Collaboratives as management tools vs. trust-building exercises

Public participation in the planning, execution and monitoring of forest plans and projects is essential to our public lands. However, I become skeptical when the primary purpose of collaboratives is to sow the seeds of trust between westerners and the federal government. Mistrusting and maligning the federal government is, and always will be, a pastime of some westerners. It’s a bit naïve to believe collaborative meetings are going to change those deep-seated beliefs.       

Why should we use collaboration?

Do members of the public have substantive recommendations that help scientific professionals manage our public lands? I think so. And I’d like to see collaborations formatted to maximize the public’s input. But I do not believe collaboratives should be premised as a way to tame the local savages or to reconcile with their versions of reality.
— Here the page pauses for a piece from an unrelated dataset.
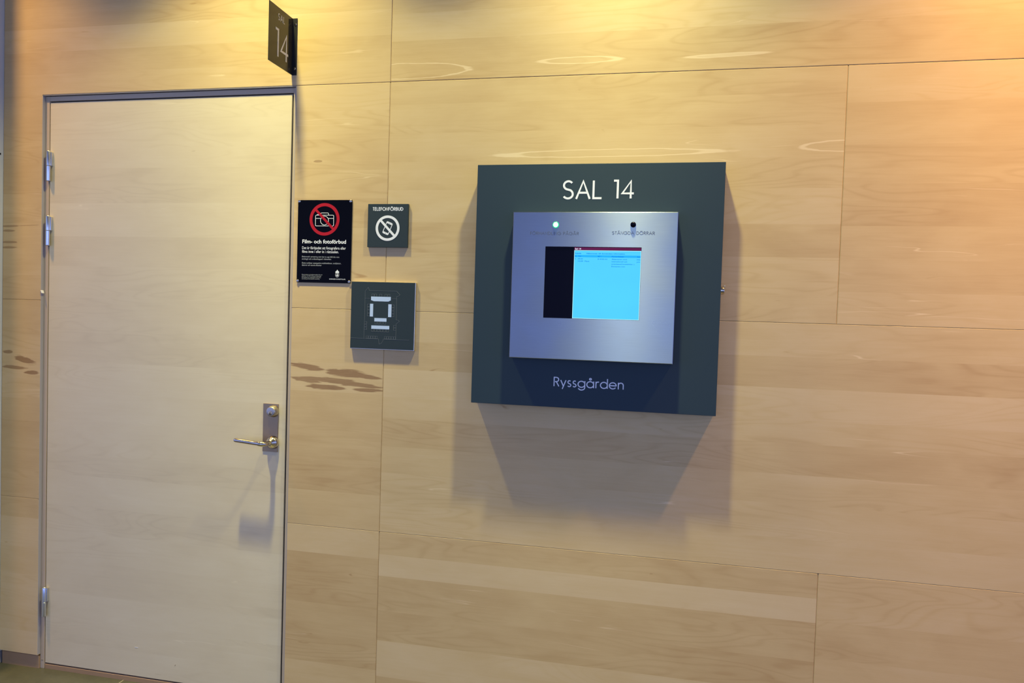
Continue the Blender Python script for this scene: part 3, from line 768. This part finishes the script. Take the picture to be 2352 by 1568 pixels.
pl.stroke(bm, [(-.1180, -.0820), (-.0113, -.0825), (-.0095, -.1004), (-.0020, -.0985), (.0041, -.0899), (.0060, -.0825), (.1025, -.0825)], LW)
pl.stroke(bm, [(-.0660, .0604), (-.0470, .0604)], LW); pl.stroke(bm, [(.0345, .0610), (.0525, .0610)], LW)
fp.part('room_outline', bm, M['line_grey'], label='thin grey room outline')
def cup(bm, x, y, w, h, d):
    o = {'n': [(x, y), (x, y + h), (x + w, y + h), (x + w, y)], 's': [(x, y + h), (x, y), (x + w, y), (x + w, y + h)],
         'w': [(x + w, y), (x, y), (x, y + h), (x + w, y + h)], 'e': [(x, y), (x + w, y), (x + w, y + h), (x, y + h)]}[d]
    pl.stroke(bm, o, LW)
def seats(lst):
    for a in lst:
        bm = nb(); cup(bm, *a); fp.part('seat_symbol', bm, M['line_grey'])
seats([(x, .0685, .0075, .0078, 'n') for x in (-.0405, -.0305, -.0110, .0085, .0195)])
seats([(-.0565, y, .0080, .0088, 'w') for y in (-.0018, .0096, .0210, .0312)] + [(.0362, y, .0080, .0088, 'e') for y in (-.0022, .0090, .0204, .0306)])
seats([(x, -.0300, .0070, .0080, 's') for x in (-.0268, -.0155, -.0045, .0070)])
seats([(x, -.0568, .0075, .0082, 's') for x in (-.0388, -.0276, -.0164, -.0052, .0060, .0172)])
seats([(-.0655, y, .0085, .0072, 'e') for y in (-.0500, -.0395, -.0296)] + [(.0432, y, .0085, .0075, 'w') for y in (-.0495, -.0400)])
for x_ in [-.0585 + .0086 * k for k in range(5)] + [.0098 + .0086 * k for k in range(5)]:
    bm = nb(); pl.stroke(bm, [(x_, -.0812), (x_, -.0732), (x_ + .0078, -.0732), (x_ + .0078, -.0812)], LW * .8, closed=True)
    fp.part('seat_symbol', bm, M['line_grey'])

# ------------------------------------------------------------------ information board with screen
PY, SY = -.070, -.110
ib = Thing('information_board', 'large square anthracite wall board reading SAL 14 and Ryssgården around a steel screen unit', 'display board', (.745, 0, 1.1610))
ib.part('board_box', box(nb(), (.3445, PY, 1.1615), (1.1440, -.0002, 1.9580), .0012), M['anthracite'], label='deep anthracite box')
pl = Plane((0, PY, 0), th=.0006)
bm = nb(); glyphs(bm, pl, 'SAL', .6335, 1.8440, .7605, .0590, .0066, gap=.10)
glyphs(bm, pl, '14', .7975, 1.8455, .8630, .0590, .0066, gap=.10)
ib.part('lettering', bm, M['letter'], label='large heading SAL 14')
bm = nb(); glyphs(bm, pl, 'Ryssgården', .6240, 1.2310, .8535, .0305, .0034, gap=.12)
ib.part('lettering', bm, M['letter'], label='name Ryssgården')
# steel cover: folded tray with a cut-out for the screen
sx0, sx1, sz0, sz1 = .4795, 1.0045, 1.3220, 1.7965
hx0, hx1, hz0, hz1 = .5890, .8958, 1.4552, 1.6855
bm = nb()
def prism_y(bm, x0, x1, z0, z1, y0, y1): box(bm, (x0, y0, z0), (x1, y1, z1))
V = lambda x, y, z: bm.verts.new((x, y, z))
b = .0016
def loop(x0, x1, z0, z1, y): return [V(x0, y, z0), V(x1, y, z0), V(x1, y, z1), V(x0, y, z1)]
Lb = loop(sx0, sx1, sz0, sz1, PY); Lc = loop(sx0, sx1, sz0, sz1, SY + b); Ld = loop(sx0 + b, sx1 - b, sz0 + b, sz1 - b, SY)
Lh = loop(hx0, hx1, hz0, hz1, SY); Li = loop(hx0, hx1, hz0, hz1, SY + .004)
for A, B in ((Lb, Lc), (Lc, Ld), (Ld, Lh), (Lh, Li)):
    for k in range(4): bm.faces.new((A[k], A[(k + 1) % 4], B[(k + 1) % 4], B[k]))
bm.faces.new(Li)
cover = ib.part('steel_cover', bm, M['brushed'], label='brushed stainless steel cover')
pl = Plane((0, SY, 0), th=.0003)
def cp(name, bm, mat, smooth=False, **p):
    bmesh.ops.translate(bm, verts=bm.verts, vec=-ib.base); return bm_obj(name, bm, mat, cover, smooth, **p)
for (x, z, mt, lb) in ((.6205, 1.7550, 'led', 'lit green indicator lamp'), (.8670, 1.7565, 'dark', 'unlit dark indicator lamp')):
    bm = nb(); r = .0105 if mt == 'led' else .0088
    if mt == 'dark': lathe(bm, [(0, r), (.003, r), (.006, r * .9), (.0085, r * .6), (.0095, 0)], (x, SY, z), (0, -1, 0), 28)
    else: lathe(bm, [(0, r), (.0012, r), (.0022, r * .92), (.0026, r * .72), (.0050, r * .66), (.0075, r * .45), (.0085, 0)], (x, SY, z), (0, -1, 0), 28)
    cp('indicator_lamp', bm, M['led'] if mt == 'led' else M['bezel'], True, label=lb)
bm = nb(); glyphs(bm, pl, 'STÄNGDA DÖRRAR', .8015, 1.7255, .9345, .0098, .0012, gap=.14)
cp('lettering', bm, M['etch'], label='engraved words under the dark lamp')
bm = nb(); glyphs(bm, pl, 'FÖRHANDLING PÅGÅR', .5375, 1.7225, .6955, .0098, .0012, gap=.14)
cp('lettering', bm, M['etch'], label='engraved words under the green lamp')
# display
yS = SY + .0030
scr = ib.part('screen', box(nb(), (hx0, yS, hz0), (hx1, yS + .0012, hz1)), M['bezel'], label='dark unlit left part of the display')
def sp(name, bm, mat, flat=False, **p):
    bmesh.ops.translate(bm, verts=bm.verts, vec=-ib.base)
    if flat:
        me = bpy.data.meshes.new(name); bm.to_mesh(me); bm.free(); return link(name, me, mat, scr, **p)
    return bm_obj(name, bm, mat, scr, False, **p)
pl = Plane((0, yS, 0), th=.0002)
wx0, wx1, wz0, wz1 = .6828, .8950, 1.4560, 1.6745
bm = nb(); pl.rect(bm, wx0, wz0, wx1, wz1); sp('screen_page', bm, M['scr'], label='glowing cyan page')
bm = nb(); pl.rect(bm, wx0 - .0002, 1.6752, hx1 - .0008, 1.6838); sp('title_bar', bm, M['scr_title'], label='plum title bar')
bm = nb(); pl.stroke(bm, [(wx0 + .0008, wz0 + .0008), (wx0 + .0008, wz1 - .0006), (wx1 - .0006, wz1 - .0006), (wx1 - .0006, wz0 + .0008)], .0014, .0002, .0003, closed=True)
sp('page_border', bm, M['scr_edge'], label='pale border line')
bm = nb(); pl.rect(bm, wx0 + .0018, 1.6526, wx1 - .0014, 1.6594, .0002, .0003); sp('table_header_band', bm, M['scr_band'], label='blue header band')
p2 = Plane((0, yS - .0003, 0), th=.0003)
bm = nb(); type_text(bm, p2, 'Sal 14', .6850, 1.6768, .7045, .0052, .02); sp('lettering', bm, M['scr_white'], True, label='white title Sal 14')
bm = nb()
for (s, x0, z, x1, b_) in (('Rubrik:', .6860, 1.6630, .7060, .015), ('Välkommen till domstolens information', .7210, 1.6628, .8440, .01),
        ('Nr', .6862, 1.6540, .6915, .015), ('Tid', .6955, 1.6540, .7050, .015), ('Mål', .7590, 1.6540, .7690, .015), ('Parter/Saken', .8030, 1.6540, .8410, .015), ('Anm', .8820, 1.6540, .8925, .015),
        ('1', .6865, 1.6455, .6880, 0), ('09:00', .6950, 1.6455, .7112, 0), ('B 4345-23', .7590, 1.6455, .7890, 0), ('Åklagaren mot', .8030, 1.6452, .8520, 0), ('Hvb', .8820, 1.6450, .8925, 0),
        ('10:00  Paus', .6955, 1.6383, .7320, 0), ('internationell och', .8030, 1.6380, .8520, 0), ('pröv', .8820, 1.6378, .8925, 0),
        ('organiserad brottslighet ./.', .8025, 1.6303, .8760, 0), ('Domarens rum', .8025, 1.6228, .8455, 0)):
    type_text(bm, p2, s, x0, z, x1, .0036, b_ + .02)
sp('lettering', bm, M['scr_text'], True, label='small blue schedule text')
# lock on the right side
bm = nb(); lathe(bm, [(0, .0125), (.003, .0125), (.010, .0122), (.0125, .0110), (.0135, .0088), (.0136, 0)], (1.1440, -.030, 1.5590), (1, 0, 0), 32)
lk = ib.part('side_lock', bm, M['chrome'], smooth=True, label='small chrome lock on the right side')
bm = nb(); box(bm, (1.1560, -.0335, 1.5715), (1.1590, -.0300, 1.5760), .0005)
bmesh.ops.translate(bm, verts=bm.verts, vec=-ib.base); bm_obj('lock_tab', bm, M['brass'], lk)

# ------------------------------------------------------------------ ceiling downlight fittings above the frame
for i, (x, _, _) in enumerate(LAMPS):
    nm = ['beyond the corner post, far left of', 'above the door edge, left of', 'above', 'right of', 'far right of'][i]
    dl = Thing('ceiling_downlight', 'round recessed ceiling downlight ' + nm + ' the information board', 'ceiling light', (x, LAMP_Y, ZT))
    dl.o['group'] = 'ceiling downlights along the wall'
    bm = nb(); lathe(bm, [(-.002, .075), (0.0, .078), (.006, .078), (.008, .072), (.004, .062), (-.002, .058)], (x, LAMP_Y, ZT), (0, 0, -1), 40)
    dl.part('trim_ring', bm, M['satin'], smooth=True)
    bm = nb(); lathe(bm, [(.0, .056), (.002, .056)], (x, LAMP_Y, ZT), (0, 0, -1), 32)
    dl.part('lens', bm, M['lens'])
I believe we should manage our public lands for present and future generations, using the best available science and the wisest input possible. Let’s use evidence-based management as a tool to manage the land we all own. Stakeholders may not agree on everything, but they should at least agree on that.  

What can you do?

If there is an open collaborative in your area, join it. Encourage others in BHA to join. If there’s a closed collaborative, either submit your resume or attend meetings as an observer. BHA should have a presence at each meeting of every collaborative. What’s more, contact BHA to connect with people with collaborative experience. Most of all, take it seriously. Collaboration will be part of public land management for the foreseeable future. And if you’re not there, your voice can’t be heard.